My first time riding on a train as an adult was in France. It was a short trip, and was little different from riding the Metro like I would do during the rest of my time in Paris, except that one rolled through dark tunnels while on the other I could see sky. The first time I rode a train in the U.S., from Chicago to D.C., it reminded me of this earlier experience, not because they were both trains, but because when riding to D.C. from Chicago I felt as though I was in a foreign country where I spoke little of the language once again. There was a kind of solitude in riding the train similar to that I’d experienced when wandering that foreign city.

In Paris, I hardly spoke or was spoken to except when with my school group, though I didn’t mind this lack of physical conversation. The city itself was speaking to me and I was doing my best to listen. I filled my eyes with architecture and art, my belly with carrots peeled by pocketknife or a bowlful of mussels cooked in wine, each day a new something baked and purchased from the patisserie, each day a new something through my camera lens. I was learning the language of a city, but I wasn’t learning French.

When I rode the train from Chicago to D.C. and then later back again, it was like being in a new country because the train felt isolated from the places it drove through. There was no Internet access, no cell phone service. I ate with new people at each meal in the dining car, passed through cities without stopping, watched hills rise and fall past the windows, passed small towns of new architecture unfamiliar to my Midwestern eyes. It was beautiful, like learning the shapes of Paris, though a different kind of beauty. It was that of houses weathering time and loneliness. It was the beauty of survivors, of the industrious. It was a sparse beauty, cohabitating with the wildness of trees and difficult weather. But like the beauty of Paris, it wasn’t my language being spoken.
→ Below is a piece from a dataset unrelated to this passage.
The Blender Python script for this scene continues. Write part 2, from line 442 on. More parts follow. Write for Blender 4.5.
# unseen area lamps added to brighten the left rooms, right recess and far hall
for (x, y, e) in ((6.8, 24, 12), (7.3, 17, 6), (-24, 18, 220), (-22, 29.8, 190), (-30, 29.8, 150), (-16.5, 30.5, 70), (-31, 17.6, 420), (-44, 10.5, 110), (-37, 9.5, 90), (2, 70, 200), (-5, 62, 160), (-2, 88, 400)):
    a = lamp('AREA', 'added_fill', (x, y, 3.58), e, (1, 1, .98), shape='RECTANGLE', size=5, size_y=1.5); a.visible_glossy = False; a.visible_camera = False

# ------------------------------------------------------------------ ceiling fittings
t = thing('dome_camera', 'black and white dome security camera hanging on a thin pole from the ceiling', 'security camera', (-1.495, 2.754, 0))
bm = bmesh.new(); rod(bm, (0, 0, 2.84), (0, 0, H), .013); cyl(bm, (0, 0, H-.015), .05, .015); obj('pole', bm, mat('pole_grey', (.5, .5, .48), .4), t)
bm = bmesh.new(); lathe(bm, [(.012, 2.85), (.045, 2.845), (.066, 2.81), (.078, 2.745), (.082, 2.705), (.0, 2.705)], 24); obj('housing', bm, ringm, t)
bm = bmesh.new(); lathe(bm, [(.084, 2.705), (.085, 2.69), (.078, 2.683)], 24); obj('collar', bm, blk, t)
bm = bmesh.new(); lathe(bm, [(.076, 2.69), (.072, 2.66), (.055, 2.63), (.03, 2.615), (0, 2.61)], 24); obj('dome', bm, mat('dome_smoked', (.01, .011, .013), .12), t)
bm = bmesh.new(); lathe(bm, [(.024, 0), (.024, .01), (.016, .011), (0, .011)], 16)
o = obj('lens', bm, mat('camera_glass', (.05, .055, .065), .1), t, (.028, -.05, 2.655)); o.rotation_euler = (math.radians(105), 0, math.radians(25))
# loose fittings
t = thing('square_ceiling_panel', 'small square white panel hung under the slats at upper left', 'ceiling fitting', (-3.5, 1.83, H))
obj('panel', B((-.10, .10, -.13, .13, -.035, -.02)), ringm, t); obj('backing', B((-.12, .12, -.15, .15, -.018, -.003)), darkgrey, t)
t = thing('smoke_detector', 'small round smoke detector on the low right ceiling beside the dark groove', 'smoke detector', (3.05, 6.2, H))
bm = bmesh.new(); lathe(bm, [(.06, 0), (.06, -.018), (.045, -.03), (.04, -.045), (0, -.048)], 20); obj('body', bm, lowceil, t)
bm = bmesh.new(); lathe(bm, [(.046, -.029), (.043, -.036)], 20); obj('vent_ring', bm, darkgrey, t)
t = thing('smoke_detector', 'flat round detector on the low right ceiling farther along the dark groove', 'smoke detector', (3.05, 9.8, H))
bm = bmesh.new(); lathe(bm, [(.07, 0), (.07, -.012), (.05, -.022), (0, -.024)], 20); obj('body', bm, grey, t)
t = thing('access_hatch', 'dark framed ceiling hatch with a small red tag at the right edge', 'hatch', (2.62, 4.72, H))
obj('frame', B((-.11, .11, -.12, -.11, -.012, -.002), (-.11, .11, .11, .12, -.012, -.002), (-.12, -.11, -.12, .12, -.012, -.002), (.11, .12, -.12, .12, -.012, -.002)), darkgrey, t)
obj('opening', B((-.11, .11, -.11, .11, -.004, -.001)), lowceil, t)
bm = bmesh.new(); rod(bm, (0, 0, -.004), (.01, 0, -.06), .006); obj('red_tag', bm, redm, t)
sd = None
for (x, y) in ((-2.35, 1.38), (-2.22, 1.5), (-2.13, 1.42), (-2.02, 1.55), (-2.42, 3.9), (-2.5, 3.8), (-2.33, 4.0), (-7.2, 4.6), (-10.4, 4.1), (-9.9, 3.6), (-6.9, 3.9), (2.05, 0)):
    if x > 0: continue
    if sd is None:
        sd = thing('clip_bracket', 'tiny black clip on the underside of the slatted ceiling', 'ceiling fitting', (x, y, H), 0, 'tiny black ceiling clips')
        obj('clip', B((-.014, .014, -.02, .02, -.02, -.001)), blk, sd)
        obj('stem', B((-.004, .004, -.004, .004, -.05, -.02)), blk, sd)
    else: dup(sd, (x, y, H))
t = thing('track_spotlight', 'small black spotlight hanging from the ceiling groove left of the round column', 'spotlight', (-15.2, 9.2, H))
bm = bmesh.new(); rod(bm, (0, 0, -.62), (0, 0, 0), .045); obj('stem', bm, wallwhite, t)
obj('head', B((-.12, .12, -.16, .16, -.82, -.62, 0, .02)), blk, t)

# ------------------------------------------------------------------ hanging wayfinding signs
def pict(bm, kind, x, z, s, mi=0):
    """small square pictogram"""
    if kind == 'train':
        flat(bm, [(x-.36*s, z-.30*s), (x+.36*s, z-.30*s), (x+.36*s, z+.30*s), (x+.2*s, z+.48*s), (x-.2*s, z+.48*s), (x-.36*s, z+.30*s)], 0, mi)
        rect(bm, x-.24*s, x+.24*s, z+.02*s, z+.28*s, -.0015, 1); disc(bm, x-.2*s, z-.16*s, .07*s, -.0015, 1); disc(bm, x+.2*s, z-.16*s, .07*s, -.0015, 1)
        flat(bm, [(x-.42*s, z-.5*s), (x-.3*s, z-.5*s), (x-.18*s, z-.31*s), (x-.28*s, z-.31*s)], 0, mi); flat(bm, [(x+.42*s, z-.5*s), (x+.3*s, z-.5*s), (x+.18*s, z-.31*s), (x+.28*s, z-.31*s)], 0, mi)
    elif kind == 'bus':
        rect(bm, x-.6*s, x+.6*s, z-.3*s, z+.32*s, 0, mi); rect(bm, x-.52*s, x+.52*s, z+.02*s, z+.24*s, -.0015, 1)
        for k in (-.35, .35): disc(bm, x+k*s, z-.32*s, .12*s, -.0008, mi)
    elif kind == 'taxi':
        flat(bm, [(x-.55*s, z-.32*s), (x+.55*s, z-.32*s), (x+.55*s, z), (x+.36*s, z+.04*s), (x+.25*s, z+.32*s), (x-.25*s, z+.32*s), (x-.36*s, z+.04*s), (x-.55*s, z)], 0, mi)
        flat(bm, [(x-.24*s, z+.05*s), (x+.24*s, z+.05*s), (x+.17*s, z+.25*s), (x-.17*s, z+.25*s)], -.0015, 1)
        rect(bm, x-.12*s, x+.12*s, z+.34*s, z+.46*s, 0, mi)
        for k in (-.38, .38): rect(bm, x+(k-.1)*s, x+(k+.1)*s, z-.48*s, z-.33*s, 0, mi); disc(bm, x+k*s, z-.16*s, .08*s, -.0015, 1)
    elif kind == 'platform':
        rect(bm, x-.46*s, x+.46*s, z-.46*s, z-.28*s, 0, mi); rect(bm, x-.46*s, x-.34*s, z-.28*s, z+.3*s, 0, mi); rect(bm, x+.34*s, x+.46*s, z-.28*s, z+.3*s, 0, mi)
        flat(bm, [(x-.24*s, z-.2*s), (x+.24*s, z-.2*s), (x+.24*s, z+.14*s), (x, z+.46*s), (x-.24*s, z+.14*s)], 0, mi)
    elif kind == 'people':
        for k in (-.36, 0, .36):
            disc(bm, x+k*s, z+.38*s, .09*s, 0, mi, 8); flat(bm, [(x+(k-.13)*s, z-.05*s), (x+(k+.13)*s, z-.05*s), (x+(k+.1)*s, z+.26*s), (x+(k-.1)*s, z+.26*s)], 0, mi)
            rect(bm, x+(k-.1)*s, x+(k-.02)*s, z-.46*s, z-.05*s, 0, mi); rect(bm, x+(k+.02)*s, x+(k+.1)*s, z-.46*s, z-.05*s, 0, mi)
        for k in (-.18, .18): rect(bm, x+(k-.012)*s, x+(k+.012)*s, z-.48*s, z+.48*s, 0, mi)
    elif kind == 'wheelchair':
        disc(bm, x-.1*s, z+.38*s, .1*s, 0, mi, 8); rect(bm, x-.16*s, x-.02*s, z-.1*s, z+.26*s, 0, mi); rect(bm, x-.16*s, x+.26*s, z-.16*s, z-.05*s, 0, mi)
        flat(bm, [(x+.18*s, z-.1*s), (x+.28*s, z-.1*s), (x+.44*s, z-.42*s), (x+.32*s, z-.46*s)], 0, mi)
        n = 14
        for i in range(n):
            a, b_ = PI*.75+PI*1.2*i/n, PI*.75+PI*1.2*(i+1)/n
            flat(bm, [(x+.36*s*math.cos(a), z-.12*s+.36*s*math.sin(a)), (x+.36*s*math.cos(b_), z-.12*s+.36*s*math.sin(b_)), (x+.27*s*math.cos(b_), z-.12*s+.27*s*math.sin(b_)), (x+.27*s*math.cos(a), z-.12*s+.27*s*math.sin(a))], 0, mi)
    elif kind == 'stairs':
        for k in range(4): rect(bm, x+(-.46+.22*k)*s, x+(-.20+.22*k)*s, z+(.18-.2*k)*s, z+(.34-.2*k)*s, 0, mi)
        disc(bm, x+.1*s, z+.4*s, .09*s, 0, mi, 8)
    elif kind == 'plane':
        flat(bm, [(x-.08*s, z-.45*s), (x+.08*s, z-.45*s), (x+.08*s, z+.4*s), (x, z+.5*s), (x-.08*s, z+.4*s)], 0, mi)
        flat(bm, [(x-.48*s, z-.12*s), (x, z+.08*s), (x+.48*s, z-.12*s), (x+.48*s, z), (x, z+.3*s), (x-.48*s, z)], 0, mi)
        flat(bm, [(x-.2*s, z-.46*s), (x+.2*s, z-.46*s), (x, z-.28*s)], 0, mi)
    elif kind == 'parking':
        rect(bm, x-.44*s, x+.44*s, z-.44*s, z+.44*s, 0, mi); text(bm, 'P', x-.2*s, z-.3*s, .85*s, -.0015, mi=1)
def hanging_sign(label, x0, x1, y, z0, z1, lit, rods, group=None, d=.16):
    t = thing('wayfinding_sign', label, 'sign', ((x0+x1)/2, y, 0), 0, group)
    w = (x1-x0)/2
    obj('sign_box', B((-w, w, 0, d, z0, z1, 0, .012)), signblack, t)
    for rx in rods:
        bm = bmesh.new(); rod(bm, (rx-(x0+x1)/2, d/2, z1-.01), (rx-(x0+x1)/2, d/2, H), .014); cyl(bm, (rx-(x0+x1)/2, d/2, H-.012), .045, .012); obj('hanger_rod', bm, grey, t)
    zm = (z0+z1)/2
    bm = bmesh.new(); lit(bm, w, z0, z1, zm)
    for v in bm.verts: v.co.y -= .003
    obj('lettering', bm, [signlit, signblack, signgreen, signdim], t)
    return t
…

Still, I would like to learn the language of those lands the way I have learned my own lands through all the miles covered in my car.  I would like to learn to speak the language of those empty spaces. I would like to like to speak of hills and of other lakes. Of mercantile shops in little towns with far flung neighbors and white painted houses. I would like to speak the language of wildness. And I would like to learn it on a train.